Farm equipment is surprisingly high-tech. Learn how we mimic Combine Harvesters to build 'Active Intakes' that never jam.

Combine Harvesters: The Ultimate Intake Systems

Watch a Combine Harvester work. It drives through a field of chaotic wheat. The “Reel” (spinning wheel) pulls the wheat in. The “Cutter Bar” slices it. The “Auger” moves it to the center. The “Conveyor” pulls it up. It handles millions of stalks without jamming.

In robotics, we don’t pick up wheat. We pick up plastic debris. But the design is identical.

The “Touch It, Own It” Principle

A bad robot tries to pinch an object (like a Claw Machine). A good robot acts like a vacuum. As soon as the game piece touches the front bumper, it should be sucked in.

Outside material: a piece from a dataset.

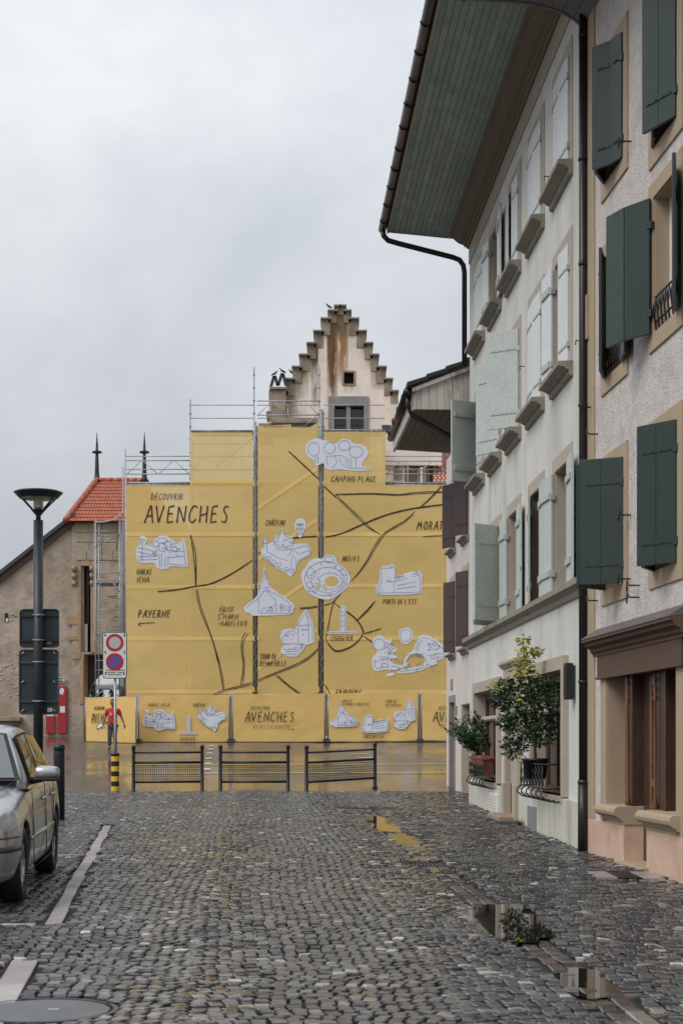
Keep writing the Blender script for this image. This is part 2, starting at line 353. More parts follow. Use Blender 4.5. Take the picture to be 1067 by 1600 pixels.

Compliant Wheels vs. Surgical Tubing

  • Compliant Wheels: Squishy rubber wheels. They grip hard objects (Balls/Blocks) well.
  • Surgical Tubing (The Flail): We attach rubber tubes to a spinning axle. As it spins, centrifugal force extends the tubes. When they hit the object, they slap it and wrap around it.
    • This is great for uneven objects. The tubing “conform” to any shape.

Geometry is Key

The most common failure is the Jam.

  • If the intake tunnel is exactly the size of the ball (5 inches), friction will stop it.
  • Compression: The tunnel should be 4.5 inches. The wheels should squish the ball by 0.5 inches. This squish provides the normal force needed to drag the ball up against gravity.